Hacker News new | ask | show | jobs
by wyldfire 1274 days ago
> Has anybody had the opportunity to compare the costs and benefits?

Heap allocators are very significant cost over stack. Nim's designed for different use cases. Rust statically checks memory usage, and provides Arc for use cases that can only be modeled dynamically.

4 comments

ARC in Nim does not mean the same thing as in Rust. I'm still not fully up to speed on ARC/ORC nor went very far on Rust, so I might be wrong here, but from what I understand:

In Nim using ARC/ORC the compiler statically checks the memory usage, possibly helped by lent and sink annotations (similar to borrow and lifetime annotations in Rust, but not as powerful yet) and for what can't be proved statically it adds reference counting. And even under ARC you will probably be using stack allocations a lot in Nim.

I think the main difference between Rust and Nim approaches to memory management is opt-in vs opt-out. In Rust you are forced from the start to think about it and be more explicit about it, while in Nim the lifetime annotations are more like optional optimizations that may be added gradually to help the compiler, that might otherwise be adding reference counting and copies behind your back to maintain correctness.

For some use cases, being forced from the start to think in a lower level of abstraction is helpful and makes the performance more predictable and transparent. People still use C partially because of that. But I like Nim's approach where I can use it as productively as an scripting language avoiding premature optimization, but can easily delve as low level as I want to write a keyboard firmware or GBA game.

The name is confusing, but Nim's Arc is not the same as Rust's: https://nim-lang.org/blog/2020/10/15/introduction-to-arc-orc.... Rust (and apparently Swift) uses Arc to refer to atomic reference counting, whereas Nim's means automatic. There's still overhead, but it would be more comparable to Rust's Rc, I believe.
Swift uses ARC to mean automatic, and its use comes from Objective-C's ARC.
Huh, the Nim blog post appears to be wrong, then, or I misunderstood it.
Nim has good stack value support too. Heap vs stack is just treated as more an optimization thing. Rust's borrow checker is most useful for heap memory, not stack.

For stack based values Nim's 'var' and 'openArray[T]' are roughly equivalent to simple implicit lifetimes. I don't know the proper parlance vs more complicated lifetime situations like "capturing" a lifetime.

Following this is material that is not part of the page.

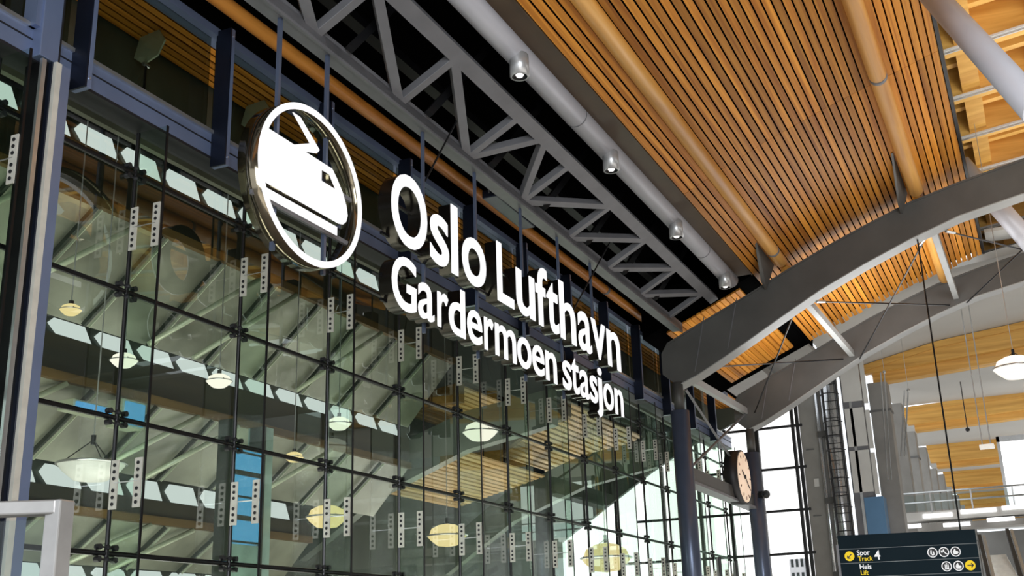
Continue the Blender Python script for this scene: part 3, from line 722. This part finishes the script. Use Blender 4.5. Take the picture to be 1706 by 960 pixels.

Its not too different to C++ references either. Sounds like D will also check for similar "lifetime" violations soon as well.

The real difference is heap memory. There Rust's lifetimes allow you to give ownership away. Nim's var parameters can't do that, but instead it gives you fast and cheap non-atomic ref counting. Rusts way does encourage slightly faster code on average at the expense of more effort on programmers.

Whether Rust or Nim, allocations are expensive. Though in my experience Nim's allocator is amazing. It can sometimes be faster to use ref's than stack values.

Rc and Arc require a general heap in Rust (pending support for local allocators, or Storages or whatever they end up with).